- **Prompt**
Copy each line that holds "Blender".

- **Data to use**

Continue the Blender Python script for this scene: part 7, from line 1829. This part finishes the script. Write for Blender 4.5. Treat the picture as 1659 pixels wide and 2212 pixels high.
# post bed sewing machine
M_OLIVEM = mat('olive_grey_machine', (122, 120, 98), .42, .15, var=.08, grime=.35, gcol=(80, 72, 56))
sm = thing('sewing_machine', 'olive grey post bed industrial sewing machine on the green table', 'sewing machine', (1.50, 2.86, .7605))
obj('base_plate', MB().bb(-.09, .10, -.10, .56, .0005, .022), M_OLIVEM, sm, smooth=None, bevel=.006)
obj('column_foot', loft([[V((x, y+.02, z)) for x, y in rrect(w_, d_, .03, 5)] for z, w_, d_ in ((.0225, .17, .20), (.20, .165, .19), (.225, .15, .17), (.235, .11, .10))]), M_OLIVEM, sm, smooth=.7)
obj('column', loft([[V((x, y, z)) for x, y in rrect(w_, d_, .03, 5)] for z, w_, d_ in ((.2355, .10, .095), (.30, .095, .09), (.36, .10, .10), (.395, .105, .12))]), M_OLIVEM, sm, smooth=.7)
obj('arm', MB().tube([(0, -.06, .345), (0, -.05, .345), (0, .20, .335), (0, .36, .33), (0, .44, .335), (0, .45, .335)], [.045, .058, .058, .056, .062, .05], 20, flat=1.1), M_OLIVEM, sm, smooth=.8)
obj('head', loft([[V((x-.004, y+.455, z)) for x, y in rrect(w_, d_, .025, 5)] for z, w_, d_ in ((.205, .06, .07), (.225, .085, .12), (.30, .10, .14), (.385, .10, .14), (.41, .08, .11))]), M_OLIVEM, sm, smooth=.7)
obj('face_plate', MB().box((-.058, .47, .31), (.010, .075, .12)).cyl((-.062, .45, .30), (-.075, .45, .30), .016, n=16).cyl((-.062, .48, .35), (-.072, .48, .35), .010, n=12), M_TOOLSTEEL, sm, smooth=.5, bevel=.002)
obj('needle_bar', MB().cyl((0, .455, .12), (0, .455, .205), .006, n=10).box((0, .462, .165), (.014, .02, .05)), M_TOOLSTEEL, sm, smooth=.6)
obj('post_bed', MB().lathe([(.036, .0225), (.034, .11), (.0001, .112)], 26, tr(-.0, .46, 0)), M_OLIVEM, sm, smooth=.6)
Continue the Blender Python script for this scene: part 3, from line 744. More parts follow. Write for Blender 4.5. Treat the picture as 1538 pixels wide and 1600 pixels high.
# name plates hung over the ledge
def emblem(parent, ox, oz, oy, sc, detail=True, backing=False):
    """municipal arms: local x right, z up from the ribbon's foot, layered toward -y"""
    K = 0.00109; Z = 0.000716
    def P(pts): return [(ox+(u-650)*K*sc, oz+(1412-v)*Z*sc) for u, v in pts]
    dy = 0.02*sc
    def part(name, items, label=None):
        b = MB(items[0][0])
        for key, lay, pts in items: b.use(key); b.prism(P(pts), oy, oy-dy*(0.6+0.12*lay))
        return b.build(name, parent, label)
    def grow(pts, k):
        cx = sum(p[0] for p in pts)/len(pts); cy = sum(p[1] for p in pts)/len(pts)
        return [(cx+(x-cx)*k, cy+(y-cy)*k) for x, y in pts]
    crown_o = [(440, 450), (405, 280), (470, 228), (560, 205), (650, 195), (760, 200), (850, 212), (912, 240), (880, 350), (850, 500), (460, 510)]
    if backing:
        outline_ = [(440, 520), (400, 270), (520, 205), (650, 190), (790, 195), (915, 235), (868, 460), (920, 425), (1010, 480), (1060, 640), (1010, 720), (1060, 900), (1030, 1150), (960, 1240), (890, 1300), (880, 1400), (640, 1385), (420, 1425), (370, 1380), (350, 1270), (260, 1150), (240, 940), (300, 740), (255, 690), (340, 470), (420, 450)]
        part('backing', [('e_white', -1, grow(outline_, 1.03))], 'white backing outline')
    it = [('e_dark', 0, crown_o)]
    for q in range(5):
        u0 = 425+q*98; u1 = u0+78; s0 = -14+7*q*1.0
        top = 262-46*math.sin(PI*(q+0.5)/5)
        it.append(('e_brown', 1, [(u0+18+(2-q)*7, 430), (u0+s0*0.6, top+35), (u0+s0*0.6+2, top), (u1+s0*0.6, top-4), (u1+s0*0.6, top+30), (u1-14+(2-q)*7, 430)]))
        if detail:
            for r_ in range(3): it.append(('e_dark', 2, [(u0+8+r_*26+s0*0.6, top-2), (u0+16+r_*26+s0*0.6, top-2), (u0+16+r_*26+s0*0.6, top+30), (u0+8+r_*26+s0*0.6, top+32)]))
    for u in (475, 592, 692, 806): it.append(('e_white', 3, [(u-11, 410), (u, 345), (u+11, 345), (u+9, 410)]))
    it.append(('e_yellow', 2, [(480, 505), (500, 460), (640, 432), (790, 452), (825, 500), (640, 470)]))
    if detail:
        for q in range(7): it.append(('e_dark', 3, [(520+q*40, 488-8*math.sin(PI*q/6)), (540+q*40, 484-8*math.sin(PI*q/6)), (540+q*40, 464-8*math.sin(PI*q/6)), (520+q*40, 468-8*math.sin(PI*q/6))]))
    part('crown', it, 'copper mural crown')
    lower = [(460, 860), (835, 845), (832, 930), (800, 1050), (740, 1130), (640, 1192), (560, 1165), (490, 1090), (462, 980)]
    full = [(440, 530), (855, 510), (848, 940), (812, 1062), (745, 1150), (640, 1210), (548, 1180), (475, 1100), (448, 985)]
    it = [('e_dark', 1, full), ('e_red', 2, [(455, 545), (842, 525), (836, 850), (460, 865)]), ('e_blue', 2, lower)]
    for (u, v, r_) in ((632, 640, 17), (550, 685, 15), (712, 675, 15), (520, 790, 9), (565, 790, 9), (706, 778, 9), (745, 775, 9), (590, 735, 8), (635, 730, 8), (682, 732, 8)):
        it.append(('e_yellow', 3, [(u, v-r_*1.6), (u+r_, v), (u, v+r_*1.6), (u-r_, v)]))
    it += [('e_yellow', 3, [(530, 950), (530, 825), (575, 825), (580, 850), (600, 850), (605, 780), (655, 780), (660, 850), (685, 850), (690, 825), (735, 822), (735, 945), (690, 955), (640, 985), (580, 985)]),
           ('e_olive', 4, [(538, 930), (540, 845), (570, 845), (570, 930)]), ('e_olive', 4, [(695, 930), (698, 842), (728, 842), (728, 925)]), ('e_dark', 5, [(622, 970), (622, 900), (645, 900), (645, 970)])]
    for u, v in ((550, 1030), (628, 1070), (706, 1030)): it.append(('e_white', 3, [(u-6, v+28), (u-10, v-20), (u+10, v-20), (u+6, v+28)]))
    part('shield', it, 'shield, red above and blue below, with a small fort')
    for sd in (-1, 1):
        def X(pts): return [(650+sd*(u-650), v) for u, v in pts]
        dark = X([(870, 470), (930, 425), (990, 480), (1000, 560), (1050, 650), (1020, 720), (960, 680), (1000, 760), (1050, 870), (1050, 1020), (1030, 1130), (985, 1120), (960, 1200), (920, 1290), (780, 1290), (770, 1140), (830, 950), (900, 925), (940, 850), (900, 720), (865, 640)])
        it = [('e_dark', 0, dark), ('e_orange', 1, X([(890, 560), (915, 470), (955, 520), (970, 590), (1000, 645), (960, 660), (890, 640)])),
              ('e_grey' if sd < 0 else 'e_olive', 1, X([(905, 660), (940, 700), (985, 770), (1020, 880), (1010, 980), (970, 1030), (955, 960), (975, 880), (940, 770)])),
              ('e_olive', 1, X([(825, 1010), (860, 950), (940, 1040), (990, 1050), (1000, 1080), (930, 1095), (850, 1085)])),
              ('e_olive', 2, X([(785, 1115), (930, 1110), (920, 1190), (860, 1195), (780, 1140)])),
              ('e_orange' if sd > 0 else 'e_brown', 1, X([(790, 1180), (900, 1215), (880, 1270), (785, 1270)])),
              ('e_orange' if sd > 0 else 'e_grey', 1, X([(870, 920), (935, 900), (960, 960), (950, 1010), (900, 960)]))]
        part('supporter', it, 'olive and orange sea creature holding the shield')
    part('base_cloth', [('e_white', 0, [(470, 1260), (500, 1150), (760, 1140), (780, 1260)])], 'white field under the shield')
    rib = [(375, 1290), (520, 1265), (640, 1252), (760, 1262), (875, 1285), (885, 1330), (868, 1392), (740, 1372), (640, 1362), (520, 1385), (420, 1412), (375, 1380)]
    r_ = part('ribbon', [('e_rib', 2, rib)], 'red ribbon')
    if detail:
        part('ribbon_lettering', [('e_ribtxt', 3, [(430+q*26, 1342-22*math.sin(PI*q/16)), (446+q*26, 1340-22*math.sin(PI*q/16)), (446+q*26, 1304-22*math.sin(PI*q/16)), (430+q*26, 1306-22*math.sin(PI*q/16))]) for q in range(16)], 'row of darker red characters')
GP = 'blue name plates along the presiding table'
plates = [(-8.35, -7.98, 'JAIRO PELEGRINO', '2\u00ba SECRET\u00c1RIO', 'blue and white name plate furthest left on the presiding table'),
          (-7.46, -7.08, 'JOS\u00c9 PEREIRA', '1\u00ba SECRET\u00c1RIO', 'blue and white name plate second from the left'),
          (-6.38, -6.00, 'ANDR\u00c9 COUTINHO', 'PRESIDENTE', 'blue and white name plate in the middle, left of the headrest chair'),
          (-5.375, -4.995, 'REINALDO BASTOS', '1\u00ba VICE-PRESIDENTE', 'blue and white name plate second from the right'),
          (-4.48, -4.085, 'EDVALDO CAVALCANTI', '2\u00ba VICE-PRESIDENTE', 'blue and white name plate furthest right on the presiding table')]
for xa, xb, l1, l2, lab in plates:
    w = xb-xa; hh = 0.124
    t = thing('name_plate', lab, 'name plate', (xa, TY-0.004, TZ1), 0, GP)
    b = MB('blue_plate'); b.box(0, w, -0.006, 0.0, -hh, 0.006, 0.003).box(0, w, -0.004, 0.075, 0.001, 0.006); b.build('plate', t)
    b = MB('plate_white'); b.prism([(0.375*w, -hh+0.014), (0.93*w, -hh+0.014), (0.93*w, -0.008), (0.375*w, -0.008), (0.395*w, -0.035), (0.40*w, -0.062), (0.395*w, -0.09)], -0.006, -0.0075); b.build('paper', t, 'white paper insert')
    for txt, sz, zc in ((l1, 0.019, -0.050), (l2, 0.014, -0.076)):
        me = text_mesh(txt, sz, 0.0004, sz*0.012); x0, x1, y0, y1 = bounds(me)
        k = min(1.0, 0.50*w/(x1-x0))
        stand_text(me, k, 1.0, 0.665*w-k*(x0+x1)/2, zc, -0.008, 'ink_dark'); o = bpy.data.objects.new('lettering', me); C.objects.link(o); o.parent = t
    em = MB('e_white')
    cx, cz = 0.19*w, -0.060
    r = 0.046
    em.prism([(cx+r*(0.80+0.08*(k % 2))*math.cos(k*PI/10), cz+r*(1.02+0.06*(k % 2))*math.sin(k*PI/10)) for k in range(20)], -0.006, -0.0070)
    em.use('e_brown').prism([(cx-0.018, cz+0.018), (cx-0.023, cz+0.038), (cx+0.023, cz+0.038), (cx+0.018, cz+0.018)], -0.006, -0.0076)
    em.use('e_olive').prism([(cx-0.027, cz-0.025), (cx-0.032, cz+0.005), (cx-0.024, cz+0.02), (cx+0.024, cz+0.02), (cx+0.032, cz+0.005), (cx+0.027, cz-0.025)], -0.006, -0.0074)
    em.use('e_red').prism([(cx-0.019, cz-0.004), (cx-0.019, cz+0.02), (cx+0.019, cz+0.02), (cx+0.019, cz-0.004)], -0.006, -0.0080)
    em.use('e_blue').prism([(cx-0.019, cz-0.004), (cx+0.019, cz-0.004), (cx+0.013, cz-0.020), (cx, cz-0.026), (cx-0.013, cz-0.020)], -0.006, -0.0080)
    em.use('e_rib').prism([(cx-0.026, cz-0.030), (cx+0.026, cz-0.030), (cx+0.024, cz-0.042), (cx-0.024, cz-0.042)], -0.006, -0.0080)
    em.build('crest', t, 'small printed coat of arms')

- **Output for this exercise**
Continue the Blender Python script for this scene: part 7, from line 1829. This part finishes the script. Write for Blender 4.5. Treat the picture as 1659 pixels wide and 2212 pixels high.
Continue the Blender Python script for this scene: part 3, from line 744. More parts follow. Write for Blender 4.5. Treat the picture as 1538 pixels wide and 1600 pixels high.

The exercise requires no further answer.